▶ _WORK TO DO_: Copy out every line exactly, passing over the pictures.

Records from a dataset:
□ □ □

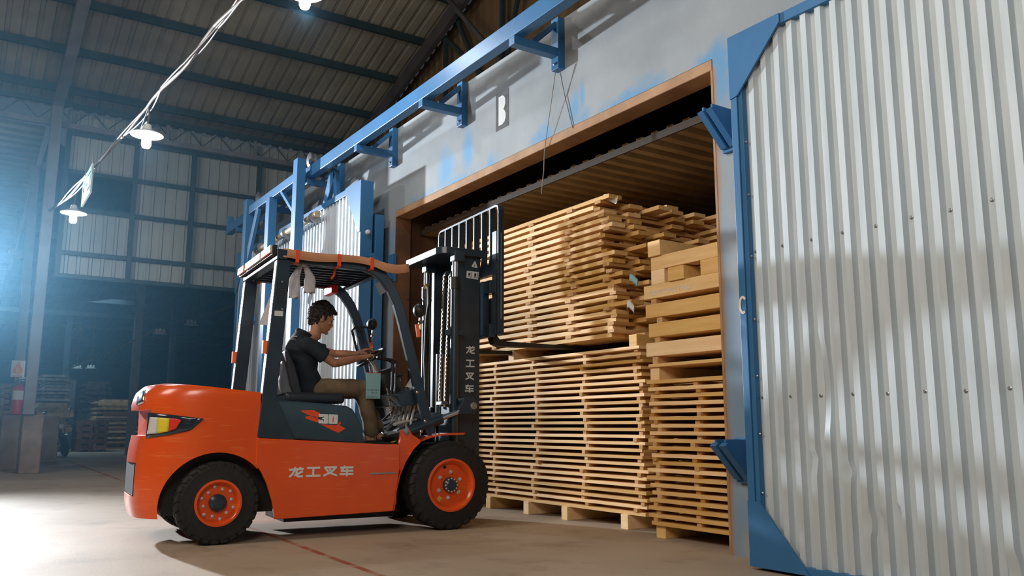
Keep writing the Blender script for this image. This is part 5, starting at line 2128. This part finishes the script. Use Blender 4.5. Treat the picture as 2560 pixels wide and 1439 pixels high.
# ---- things hung on the forklift
FW = Matrix.Translation(FO) @ Matrix.Rotation(FA, 4, 'Z')
t = thing('rag', 'pale grey rag knotted to the canopy slats above the driver', 'cloth', FW @ Vector((-0.2, -1.27, ZG - 0.3)), FA)
m = MB()
vs, fs = [], []
for sgn in (-1, 1):
    base = len(vs)
    nn, mm = 7, 12
    for j in range(nn + 1):
        v = j / nn
        w = 0.016 + 0.036 * min(1, v * 1.8)
        cx = sgn * (0.012 + 0.055 * min(1, v * 2.2)) * (1 - .1 * v)
        for i in range(mm):
            a = 2 * PI * i / mm
            vs.append((0.02 * math.cos(a) * (1 + .4 * math.sin(3 * a + j)), cx + w * math.sin(a) * 0.9, 0.28 - (0.29 if sgn < 0 else 0.24) * v + 0.012 * math.sin(4 * a) * v))
    for j in range(nn):
        for i in range(mm):
            p, q_ = base + j * mm + i, base + j * mm + (i + 1) % mm
            fs.append((p, q_, q_ + mm, p + mm))
    fs.append(tuple(base + i for i in reversed(range(mm))))
    fs.append(tuple(base + nn * mm + i for i in range(mm)))
m.add(vs, fs)
m.build('hanging_ends', 'white_cloth', t, smooth=70)
m = MB()
m.ball((0, 0, 0.275), (0.03, 0.04, 0.03), 12, 8)
m.tube([(0, -0.09, 0.30), (0.01, -0.05, 0.265), (0, 0, 0.285), (0, 0.03, 0.31)], [0.008, 0.014, 0.02, 0.016], 8)
m.build('knot', 'white_cloth', t, smooth=70)

q0, q1 = S(916, 930, -0.42), S(950, 996, -0.42)
t = thing('paper_tag', 'pale green card tag with handwriting hanging below the steering wheel', 'tag', FW @ Vector((-0.42, q0.y, q1.z)), FA)
w_, h_ = q1.y - q0.y, q0.z - q1.z
m = MB()
m.box((-0.001, 0, 0), (0.001, w_, h_))
m.build('card', 'tag_card', t)
m = MB()
m.box((-0.0015, 0, h_ - 0.006), (0.0015, w_, h_))
m.build('red_edge', 'red_plastic', t)
m = MB()
m.tube([(0, w_ / 2, h_), (-0.01, w_ / 2, h_ + 0.05), (-0.06, w_ / 2 - 0.02, h_ + 0.10)], 0.003, 5)
m.build('tie_string', 'white_cloth', t)
for i, (s_, yy) in enumerate((('CLEVER BEST', 0.30), ('TBL 3A', 0.20), ('JMUSSALITI', 0.04))):
    M = Matrix.Translation((0.0012, w_ * (0.08 if i != 1 else 0.35), h_ * yy)) @ Matrix(((0, 0, 1, 0), (1, 0, 0, 0), (0, 1, 0, 0), (0, 0, 0, 1)))
    text_mesh('handwriting', s_, w_ * 0.145, M, 'ink', t, 0.0002)
q = S(970, 985, -0.36)
b = MB()
for i in range(9):
    p = FW @ (q + Vector((0, 0.004 * i, -0.022 * i)))
    b.ball(p, (0.009, 0.007, 0.013), 8, 6)
b.tube([FW @ q, FW @ (q + Vector((0, -0.01, 0.05)))], 0.006, 6)
tag(shift(b.build('key_chain', 'chain_metal')), 'short brass key chain dangling beside the card tag', 'chain')
q = S(664, 812, -1.0)
t = thing('paper_tag', 'plain white paper hung between the rear posts of the forklift', 'paper', FW @ Vector((-1.0, q.y, q.z)), FA)
m = MB()
m.prism([(-0.06, 0), (0.06, 0), (0.06, 0.28), (0.035, 0.28)], side, -0.001, 0.001)
m.build('sheet', 'paper_white', t)
m = MB()
m.tube([(0, 0.05, 0.28), (-0.05, 0.05, 0.5), (-0.1, 0.02, ZG - q.z - 0.03)], 0.003, 5)
m.build('tie_string', 'ink', t)

# ================================================================ DRIVER
PT = thing('person', 'seated driver in a navy shirt and khaki trousers holding the steering wheel', 'person', FW @ Vector((XC, -1.05, 0.70)), FA)
OFF = Vector((XC, -1.05, 0.70))


def finish(parts, name, m_, parent, vox, smooth_it=4):
    """union of closed pieces into one continuous surface"""
    k = MB()
    for p in parts:
        k.add([Vector(v) - OFF for v in p.v], p.f)
    o = k.build(name + '_raw', m_)
    md = o.modifiers.new('r', 'REMESH')
    md.mode = 'VOXEL'
    md.voxel_size = vox
    ms = o.modifiers.new('s', 'SMOOTH')
    ms.factor = 0.5
    ms.iterations = smooth_it
    bpy.context.view_layer.update()
    me = bpy.data.meshes.new_from_object(o.evaluated_get(bpy.context.evaluated_depsgraph_get()))
    bpy.data.objects.remove(o)
    for p in me.polygons:
        p.use_smooth = True
    me.materials.clear()
    me.materials.append(MATS[m_])
    o = bpy.data.objects.new(name, me)
    me.name = name
    COL.objects.link(o)
    o.parent = parent
    return o


def limb(pts, rs, n=14, flat=None):
    """tapered limb with round ends; refined by interpolation"""
    P, Q = [], []
    pts = [Vector(p) for p in pts]
    for i in range(len(pts) - 1):
        for s in range(5):
            t = s / 5
            P.append(pts[i].lerp(pts[i + 1], t))
            Q.append(rs[i] + (rs[i + 1] - rs[i]) * (t * t * (3 - 2 * t)))
    P.append(pts[-1])
    Q.append(rs[-1])
    m = MB()
    m.tube(P, Q, n)
    m.ball(P[0], Q[0], n, 8)
    m.ball(P[-1], Q[-1], n, 8)
    return m


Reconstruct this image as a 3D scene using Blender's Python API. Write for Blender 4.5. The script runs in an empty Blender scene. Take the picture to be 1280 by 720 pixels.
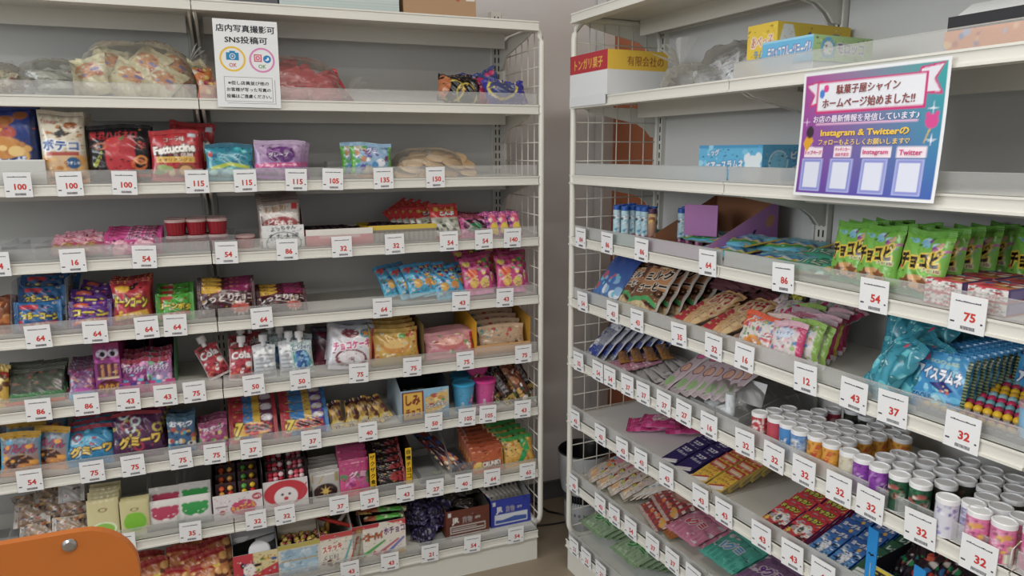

□ □ □

▶ _PROBLEM SOLUTION_:
Keep writing the Blender script for this image. This is part 5, starting at line 2128. This part finishes the script. Use Blender 4.5. Treat the picture as 2560 pixels wide and 1439 pixels high.
# ---- things hung on the forklift
FW = Matrix.Translation(FO) @ Matrix.Rotation(FA, 4, 'Z')
t = thing('rag', 'pale grey rag knotted to the canopy slats above the driver', 'cloth', FW @ Vector((-0.2, -1.27, ZG - 0.3)), FA)
m = MB()
vs, fs = [], []
for sgn in (-1, 1):
    base = len(vs)
    nn, mm = 7, 12
    for j in range(nn + 1):
        v = j / nn
        w = 0.016 + 0.036 * min(1, v * 1.8)
        cx = sgn * (0.012 + 0.055 * min(1, v * 2.2)) * (1 - .1 * v)
        for i in range(mm):
            a = 2 * PI * i / mm
            vs.append((0.02 * math.cos(a) * (1 + .4 * math.sin(3 * a + j)), cx + w * math.sin(a) * 0.9, 0.28 - (0.29 if sgn < 0 else 0.24) * v + 0.012 * math.sin(4 * a) * v))
    for j in range(nn):
        for i in range(mm):
            p, q_ = base + j * mm + i, base + j * mm + (i + 1) % mm
            fs.append((p, q_, q_ + mm, p + mm))
    fs.append(tuple(base + i for i in reversed(range(mm))))
    fs.append(tuple(base + nn * mm + i for i in range(mm)))
m.add(vs, fs)
m.build('hanging_ends', 'white_cloth', t, smooth=70)
m = MB()
m.ball((0, 0, 0.275), (0.03, 0.04, 0.03), 12, 8)
m.tube([(0, -0.09, 0.30), (0.01, -0.05, 0.265), (0, 0, 0.285), (0, 0.03, 0.31)], [0.008, 0.014, 0.02, 0.016], 8)
m.build('knot', 'white_cloth', t, smooth=70)

q0, q1 = S(916, 930, -0.42), S(950, 996, -0.42)
t = thing('paper_tag', 'pale green card tag with handwriting hanging below the steering wheel', 'tag', FW @ Vector((-0.42, q0.y, q1.z)), FA)
w_, h_ = q1.y - q0.y, q0.z - q1.z
m = MB()
m.box((-0.001, 0, 0), (0.001, w_, h_))
m.build('card', 'tag_card', t)
m = MB()
m.box((-0.0015, 0, h_ - 0.006), (0.0015, w_, h_))
m.build('red_edge', 'red_plastic', t)
m = MB()
m.tube([(0, w_ / 2, h_), (-0.01, w_ / 2, h_ + 0.05), (-0.06, w_ / 2 - 0.02, h_ + 0.10)], 0.003, 5)
m.build('tie_string', 'white_cloth', t)
for i, (s_, yy) in enumerate((('CLEVER BEST', 0.30), ('TBL 3A', 0.20), ('JMUSSALITI', 0.04))):
    M = Matrix.Translation((0.0012, w_ * (0.08 if i != 1 else 0.35), h_ * yy)) @ Matrix(((0, 0, 1, 0), (1, 0, 0, 0), (0, 1, 0, 0), (0, 0, 0, 1)))
    text_mesh('handwriting', s_, w_ * 0.145, M, 'ink', t, 0.0002)
q = S(970, 985, -0.36)
b = MB()
for i in range(9):
    p = FW @ (q + Vector((0, 0.004 * i, -0.022 * i)))
    b.ball(p, (0.009, 0.007, 0.013), 8, 6)
b.tube([FW @ q, FW @ (q + Vector((0, -0.01, 0.05)))], 0.006, 6)
tag(shift(b.build('key_chain', 'chain_metal')), 'short brass key chain dangling beside the card tag', 'chain')
q = S(664, 812, -1.0)
t = thing('paper_tag', 'plain white paper hung between the rear posts of the forklift', 'paper', FW @ Vector((-1.0, q.y, q.z)), FA)
m = MB()
m.prism([(-0.06, 0), (0.06, 0), (0.06, 0.28), (0.035, 0.28)], side, -0.001, 0.001)
m.build('sheet', 'paper_white', t)
m = MB()
m.tube([(0, 0.05, 0.28), (-0.05, 0.05, 0.5), (-0.1, 0.02, ZG - q.z - 0.03)], 0.003, 5)
m.build('tie_string', 'ink', t)

# ================================================================ DRIVER
PT = thing('person', 'seated driver in a navy shirt and khaki trousers holding the steering wheel', 'person', FW @ Vector((XC, -1.05, 0.70)), FA)
OFF = Vector((XC, -1.05, 0.70))


def finish(parts, name, m_, parent, vox, smooth_it=4):
    """union of closed pieces into one continuous surface"""
    k = MB()
    for p in parts:
        k.add([Vector(v) - OFF for v in p.v], p.f)
    o = k.build(name + '_raw', m_)
    md = o.modifiers.new('r', 'REMESH')
    md.mode = 'VOXEL'
    md.voxel_size = vox
    ms = o.modifiers.new('s', 'SMOOTH')
    ms.factor = 0.5
    ms.iterations = smooth_it
    bpy.context.view_layer.update()
    me = bpy.data.meshes.new_from_object(o.evaluated_get(bpy.context.evaluated_depsgraph_get()))
    bpy.data.objects.remove(o)
    for p in me.polygons:
        p.use_smooth = True
    me.materials.clear()
    me.materials.append(MATS[m_])
    o = bpy.data.objects.new(name, me)
    me.name = name
    COL.objects.link(o)
    o.parent = parent
    return o


def limb(pts, rs, n=14, flat=None):
    """tapered limb with round ends; refined by interpolation"""
    P, Q = [], []
    pts = [Vector(p) for p in pts]
    for i in range(len(pts) - 1):
        for s in range(5):
            t = s / 5
            P.append(pts[i].lerp(pts[i + 1], t))
            Q.append(rs[i] + (rs[i + 1] - rs[i]) * (t * t * (3 - 2 * t)))
    P.append(pts[-1])
    Q.append(rs[-1])
    m = MB()
    m.tube(P, Q, n)
    m.ball(P[0], Q[0], n, 8)
    m.ball(P[-1], Q[-1], n, 8)
    return m


Reconstruct this image as a 3D scene using Blender's Python API. Write for Blender 4.5. The script runs in an empty Blender scene. Take the picture to be 1280 by 720 pixels.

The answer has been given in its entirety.